Scenes as source code

** start **

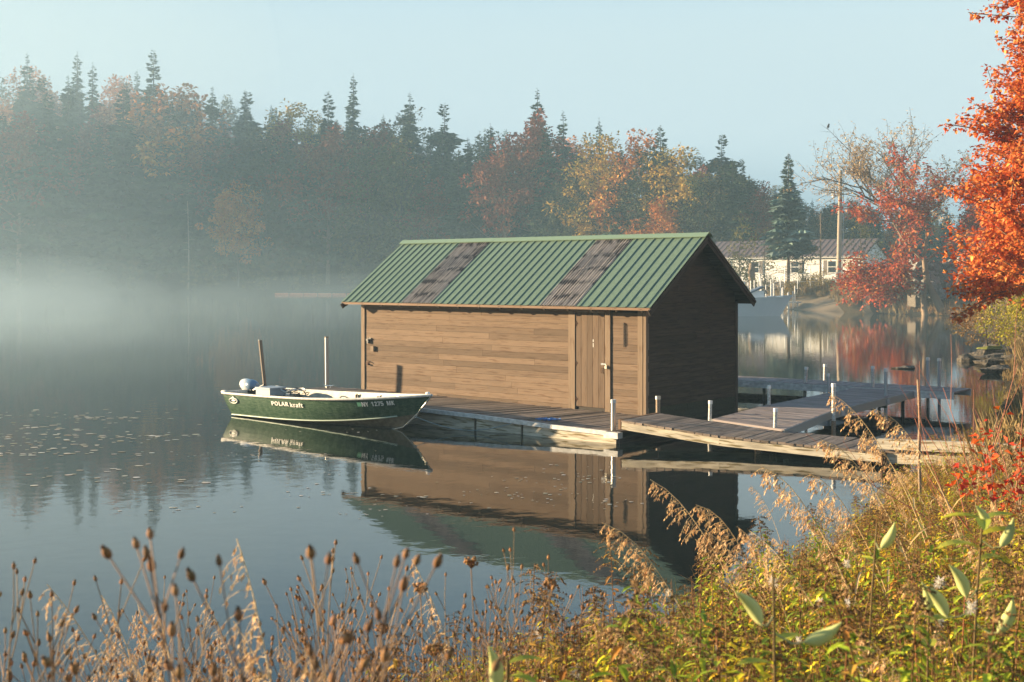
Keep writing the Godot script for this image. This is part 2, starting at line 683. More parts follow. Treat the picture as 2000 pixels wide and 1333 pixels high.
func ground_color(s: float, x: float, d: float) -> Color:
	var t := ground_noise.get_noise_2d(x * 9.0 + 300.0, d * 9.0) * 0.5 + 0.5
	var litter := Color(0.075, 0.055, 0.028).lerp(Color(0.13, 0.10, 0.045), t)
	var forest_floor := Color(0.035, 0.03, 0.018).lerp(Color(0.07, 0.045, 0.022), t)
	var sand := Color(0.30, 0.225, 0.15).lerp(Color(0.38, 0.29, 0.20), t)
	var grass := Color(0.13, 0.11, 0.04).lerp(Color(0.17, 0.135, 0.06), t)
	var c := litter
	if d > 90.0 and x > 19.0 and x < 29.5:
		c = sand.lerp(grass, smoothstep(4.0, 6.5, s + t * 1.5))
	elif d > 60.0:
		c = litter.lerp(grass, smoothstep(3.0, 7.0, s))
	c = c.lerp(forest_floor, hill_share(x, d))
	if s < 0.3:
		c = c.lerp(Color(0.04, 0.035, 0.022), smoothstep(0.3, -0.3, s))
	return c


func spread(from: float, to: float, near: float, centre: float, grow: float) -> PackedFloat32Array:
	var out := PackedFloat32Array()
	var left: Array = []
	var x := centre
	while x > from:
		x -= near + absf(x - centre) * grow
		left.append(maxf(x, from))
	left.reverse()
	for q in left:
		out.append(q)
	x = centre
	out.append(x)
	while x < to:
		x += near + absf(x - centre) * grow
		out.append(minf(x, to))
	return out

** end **
** start **

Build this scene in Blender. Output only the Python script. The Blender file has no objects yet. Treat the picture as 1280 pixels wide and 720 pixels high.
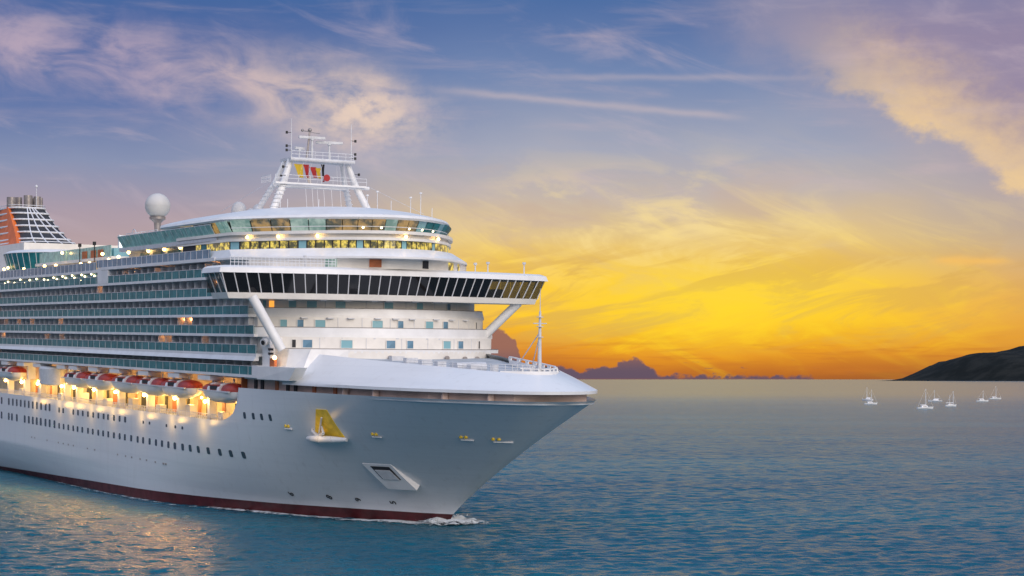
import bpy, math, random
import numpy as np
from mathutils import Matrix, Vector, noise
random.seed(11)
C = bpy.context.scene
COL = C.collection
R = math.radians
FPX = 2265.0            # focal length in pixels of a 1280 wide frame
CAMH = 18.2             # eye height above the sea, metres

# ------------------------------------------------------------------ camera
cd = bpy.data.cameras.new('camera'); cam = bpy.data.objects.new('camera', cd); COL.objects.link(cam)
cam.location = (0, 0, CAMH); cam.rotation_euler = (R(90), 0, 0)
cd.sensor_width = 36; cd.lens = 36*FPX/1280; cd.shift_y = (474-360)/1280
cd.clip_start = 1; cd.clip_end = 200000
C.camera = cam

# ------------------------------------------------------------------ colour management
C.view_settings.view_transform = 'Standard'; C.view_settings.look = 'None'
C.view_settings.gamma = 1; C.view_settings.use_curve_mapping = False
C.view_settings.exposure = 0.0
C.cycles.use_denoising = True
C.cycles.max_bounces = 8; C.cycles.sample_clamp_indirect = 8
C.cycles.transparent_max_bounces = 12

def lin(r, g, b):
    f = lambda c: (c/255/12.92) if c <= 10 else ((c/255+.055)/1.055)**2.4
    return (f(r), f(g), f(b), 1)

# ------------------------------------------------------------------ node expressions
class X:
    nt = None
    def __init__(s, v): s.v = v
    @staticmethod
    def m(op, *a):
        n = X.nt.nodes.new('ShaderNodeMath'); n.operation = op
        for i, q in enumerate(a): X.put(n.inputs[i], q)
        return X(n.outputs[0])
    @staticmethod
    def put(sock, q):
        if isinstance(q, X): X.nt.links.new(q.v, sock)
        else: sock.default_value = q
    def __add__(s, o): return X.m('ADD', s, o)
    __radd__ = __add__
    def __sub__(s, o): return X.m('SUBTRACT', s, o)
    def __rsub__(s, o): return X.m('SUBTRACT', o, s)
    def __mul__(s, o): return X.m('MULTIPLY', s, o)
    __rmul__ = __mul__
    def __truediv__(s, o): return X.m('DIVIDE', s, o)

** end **

* **Written task**
From the records above, copy exactly the lines starting at the one with "Build this scene" and ending at the one with "CAMH = 18.2", and no others. Pictures stay out.

* **Solution**
Build this scene in Blender. Output only the Python script. The Blender file has no objects yet. Treat the picture as 1280 pixels wide and 720 pixels high.
import bpy, math, random
import numpy as np
from mathutils import Matrix, Vector, noise
random.seed(11)
C = bpy.context.scene
COL = C.collection
R = math.radians
FPX = 2265.0            # focal length in pixels of a 1280 wide frame
CAMH = 18.2             # eye height above the sea, metres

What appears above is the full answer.